Début 1920, le SPD au pouvoir fait interdire la presse de ses partis dissidents – USPD et KPD – et arrête certains de ses militants. Mais les forces répressives victorieuses, une fois le « péril » révolutionnaire passé, n’allaient pas défendre le SPD. Elles rejoignirent les groupes de droite et d’extrême-droite, le nationalisme en Allemagne ayant par ailleurs été favorisé par les conditions du traité de Versailles. Cela se traduisit par des tentatives de coups d’Etat contre la République à partir de 1920.

L’ouvrage décrit avec précision le putsch de Kapp de mars 1920. Ce coup de force réactionnaire fut mis en déroute par une grève générale initiée par les syndicats, avec l’appui des partis ouvriers. La lutte contre le putsch s’accompagne suivant les régions d’affrontements violents, et d’une répression féroce contre les militants. Dans la Ruhr où la lutte s’était poursuivie, la terreur blanche se caractérisa par de véritables actes de barbarie.
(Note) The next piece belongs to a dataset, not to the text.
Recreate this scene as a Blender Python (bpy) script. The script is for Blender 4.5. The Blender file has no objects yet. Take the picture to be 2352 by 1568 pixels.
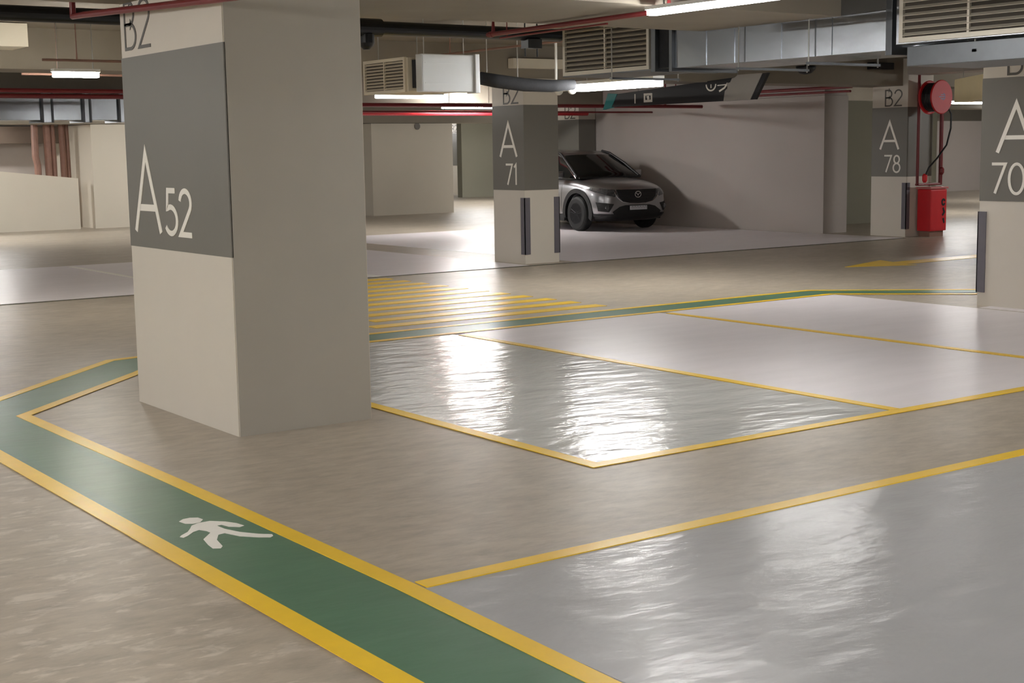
import bpy, bmesh, math, random
from mathutils import Vector, Matrix
from mathutils.bvhtree import BVHTree
random.seed(4)
PI = math.pi
scene = bpy.context.scene
C = bpy.data.collections.new('car_park'); scene.collection.children.link(C)

# ------------------------------------------------------------------ camera
CAM_H = 1.7
F_PX, PITCH, ROLL, YAW = 3291.6, .133454, -.0158181, .953256
fw = Vector((math.cos(PITCH)*math.cos(YAW), math.cos(PITCH)*math.sin(YAW), -math.sin(PITCH)))
r0 = Vector((math.sin(YAW), -math.cos(YAW), 0)); u0 = r0.cross(fw)
cr = math.cos(ROLL)*r0 + math.sin(ROLL)*u0
cu = -math.sin(ROLL)*r0 + math.cos(ROLL)*u0
cd = bpy.data.cameras.new('camera'); cam = bpy.data.objects.new('camera', cd); C.objects.link(cam)
cd.sensor_width = 36; cd.lens = F_PX/2352*36; cd.clip_start = .05; cd.clip_end = 200
cam.matrix_world = Matrix(((cr.x, cu.x, -fw.x, 0), (cr.y, cu.y, -fw.y, 0), (cr.z, cu.z, -fw.z, CAM_H), (0, 0, 0, 1)))
scene.camera = cam

# ------------------------------------------------------------------ world and exposure
w = bpy.data.worlds.new('world'); scene.world = w; w.use_nodes = True
w.node_tree.nodes['Background'].inputs[0].default_value = (.95, .93, .9, 1)
w.node_tree.nodes['Background'].inputs[1].default_value = .02
scene.view_settings.view_transform = 'Standard'; scene.view_settings.look = 'None'
scene.view_settings.gamma = 1; scene.view_settings.use_curve_mapping = False
scene.view_settings.exposure = 1.6
LAMP = 52.0        # emission of the tube lamp diffusers
scene.cycles.max_bounces = 10; scene.cycles.diffuse_bounces = 8

# ------------------------------------------------------------------ materials
def srgb(r, g, b):
    f = lambda c: (c/255)/12.92 if c/255 <= .04045 else (((c/255)+.055)/1.055)**2.4
    return (f(r), f(g), f(b), 1)
MATS = {}
def mat(name, col, rough=.6, metal=0, var=.06, scale=3., bump=0., bscale=60., emit=0, stretch=(1, 1, 1), coat=0, spec=.5, rvar=0, bdist=.01, rot=0, sides=None):
    """sides: (scale, amount) adds broad stains of the thing itself"""
    m = bpy.data.materials.new(name); m.use_nodes = True; nt = m.node_tree; N = nt.nodes; L = nt.links
    b = N['Principled BSDF']
    b.inputs['Roughness'].default_value = rough; b.inputs['Metallic'].default_value = metal
    b.inputs['Specular IOR Level'].default_value = spec
    if coat: b.inputs['Coat Weight'].default_value = coat; b.inputs['Coat Roughness'].default_value = .08
    tc = N.new('ShaderNodeTexCoord'); mp = N.new('ShaderNodeMapping'); mp.inputs['Scale'].default_value = stretch
    mp.inputs['Rotation'].default_value = (0, 0, rot)
    L.new(tc.outputs['Object'], mp.inputs['Vector'])
    nz = N.new('ShaderNodeTexNoise'); nz.inputs['Scale'].default_value = scale; nz.inputs['Detail'].default_value = 8; nz.inputs['Roughness'].default_value = .6
    L.new(mp.outputs[0], nz.inputs['Vector'])
    mr = N.new('ShaderNodeMapRange'); mr.inputs[1].default_value = .25; mr.inputs[2].default_value = .75
    mr.inputs[3].default_value = 1-var; mr.inputs[4].default_value = 1+var
    L.new(nz.outputs['Fac'], mr.inputs[0])
    mx = N.new('ShaderNodeMix'); mx.data_type = 'RGBA'; mx.blend_type = 'MULTIPLY'; mx.inputs[0].default_value = 1
    mx.inputs[6].default_value = col; L.new(mr.outputs[0], mx.inputs[7])
    L.new(mx.outputs[2], b.inputs['Base Color'])
    if rvar:
        mr2 = N.new('ShaderNodeMapRange'); mr2.inputs[1].default_value = 0; mr2.inputs[2].default_value = 1
        mr2.inputs[3].default_value = max(.02, rough-rvar); mr2.inputs[4].default_value = rough+rvar
        n3 = N.new('ShaderNodeTexNoise'); n3.inputs['Scale'].default_value = scale*.9; n3.inputs['Detail'].default_value = 1.5
        L.new(mp.outputs[0], n3.inputs['Vector']); L.new(n3.outputs['Fac'], mr2.inputs[0]); L.new(mr2.outputs[0], b.inputs['Roughness'])
    if bump:
        n2 = N.new('ShaderNodeTexNoise'); n2.inputs['Scale'].default_value = bscale; n2.inputs['Detail'].default_value = 4
        L.new(mp.outputs[0], n2.inputs['Vector'])
        bp = N.new('ShaderNodeBump'); bp.inputs['Strength'].default_value = bump; bp.inputs['Distance'].default_value = bdist
        L.new(n2.outputs['Fac'], bp.inputs['Height']); L.new(bp.outputs[0], b.inputs['Normal'])
    if emit:
        b.inputs['Emission Color'].default_value = col; b.inputs['Emission Strength'].default_value = emit
    MATS[name] = m
    return m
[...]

Il y a des différences locales, mais on observe fréquemment un front unique KPD-USPD-SPD-syndicats qui forment des comités d’action contre cette tentative de coup d’Etat réactionnaire. Les comités organisent la grève générale, et assurent parfois de véritables fonctions de gouvernement – organisant la sécurité des personnes et de l’approvisionnement, parfois interdisant l’alcool, dans certains cas organisant le désarmement des troupes contre-révolutionnaires. Il s’agit alors de remplacer le pouvoir issu du putsch. Des militants – dont des dirigeants du KPD, parmi lesquels Paul Levi – pensent à ce moment que ce soulèvement démocratique peut déboucher sur la révolution prolétarienne. Mais après la mise en échec du coup d’Etat et l’obtention d’un certain nombre de garanties, la majorité estime avoir obtenu satisfaction.

Les auteurs du livre nous disent que le putsch de Kapp marqua la défaite finale de la révolution allemande – et ils ne mentionnent même pas les fiascos de mars 1921 et d’octobre 1923 (ce qui leur permet de passer sous silence les responsabilités des directions du KPD et du Komintern).

Une révolution sociale se déroulerait aujourd’hui dans des circonstances et de façon complètement différentes de cette révolution manquée d’il y a un siècle, à une époque où les conditions d’un passage au socialisme n’étaient manifestement pas mûres.

Il n’empêche que comprendre ces événements passés présente encore un grand intérêt. Malgré des raccourcis et parfois des interprétations simplistes, ainsi qu’une « présentation de l’éditeur » superflue et inexacte et quelques erreurs dans les notes d’éditeur, ce livre est un document utile pour la compréhension de la révolution allemande, qui doit évidemment être lu avec esprit critique et dont les conclusions ne sauraient être toutes acceptées, mais qui se révèle fructueux par les réflexions qu’il suscite.

1 Sur ce dernier, voir notre article « Paul Frölich (1884-1953) » (Critique Sociale n° 14, février 2011, texte également publié en brochure sous le titre Paul Frölich, parcours militant du biographe de Rosa Luxemburg), et « Les Mémoires politiques de Paul Frölich » (Critique Sociale n° 19, janvier 2012).

2 Le KPD fut créé fin décembre 1918 autour des révolutionnaires spartakistes. Le SPD, parti social-démocrate réformiste, était alors au pouvoir. Entre ces deux partis se situait l’USPD, parti socialiste indépendant.

3 Discours sur le programme, dans Spartacus et la Commune de Berlin 1918-1919, Spartacus, 1977, p. 86.

4 Il est frappant d’observer que cette critique peut très bien s’appliquer à la prise du pouvoir par les bolcheviks en Russie en octobre 1917.

5 Pour un autre point de vue que celui donné dans ce livre, on peut consulter le bref témoignage d’Erich Mühsam (lui-même arrêté par des contre-révolutionnaires le 13 avril) : La République des conseils de Bavière, La Digitale et Spartacus, 1999. Mühsam écrit que les communistes affirmaient en avril que « la République des Conseils ne pouvait être édifiée que de bas en haut » (p. 16), donc pas d’en haut par un petit groupe comme cela fut tenté. Frölich écrira qu’il fallait refuser « la création artificielle d’une clique de politiciens. Une république des conseils ne pouvait naître que de l’action des masses ».